Quirks and Questions



We, in the USA, are used to being able to handle our financial dealings from wherever we have internet access. I assumed that assisting my sisters around the world would all be done from my desk. I am learning, at the age of 64, first-hand, from my World Pulse sisters, just how horribly out-of-touch I am. I often create more questions than I can come up with answers.



I am a volunteer, choosing to spend my time in service to the wonderful women healing our shared earth, one woman and one innovative initiative at a time. I hear so many needs from so many sisters, and I long to be able to apply what I have seen work so well in my own country and the agencies with whom I’ve worked. Each time I believe there is an easy thing that I can do, no matter how small, it turns out to be less than simple and smooth.



I thought that, since I can see and speak with my sisters around the world, in real time, with the miracle of the internet, all transactions would be as effortless and efficient. This is certainly not so. I am obtaining quite a lesson in world finance and politics through what turns out not to be remotely related to everyday, touch of a button, communications in my own country. Each effort at international assistance has its own set of quirks.



Purchasing purses from a WP sister in Nigeria became an ordeal of how to get the merchandise to me and the money to her, without incurring exorbitant fees in the transaction. Even wiring money from my home computer to her is impossible; I must physically appear at a Western Union office to originate the effort.

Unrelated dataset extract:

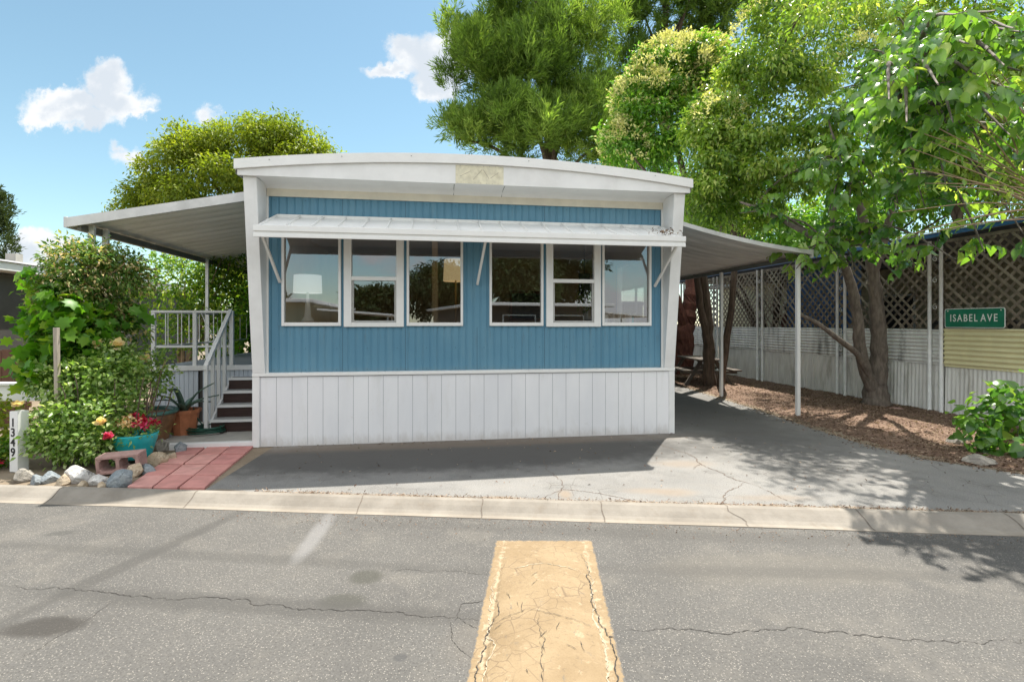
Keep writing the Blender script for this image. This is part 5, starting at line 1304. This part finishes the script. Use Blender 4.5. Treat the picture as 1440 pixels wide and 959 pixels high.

A WP sister in the UK has been busy making washable sanitary protection to supply sisters in several countries in their menstrual hygiene education efforts. I had originally wanted to help with the expense of supplies; this was before I realized how prohibitive the costs of international postage can be. Another connection appeared to set up a Facebook page to help our sister in the UK bring in funding for FEMpads’ fabric and postage expenses. I can now simply click a couple of times and postage is paid.



Now that I’m more accustomed to the “ways of the world,” when my Pakistani World Pulse sister’s shelter for her free school was blown to bits in a storm, I didn’t hesitate to use my new cosmopolitan commerce skills to help her procure a replacement.



I long for a way that we World Pulse sisters can create a banking exchange through which we could effortlessly, and cost-effectively, filter our various currencies. Perhaps we could even incorporate a micro-loan aspect and venture capital investment initiative, based on our knowledge of each other. Will a World Pulse sister make this happen?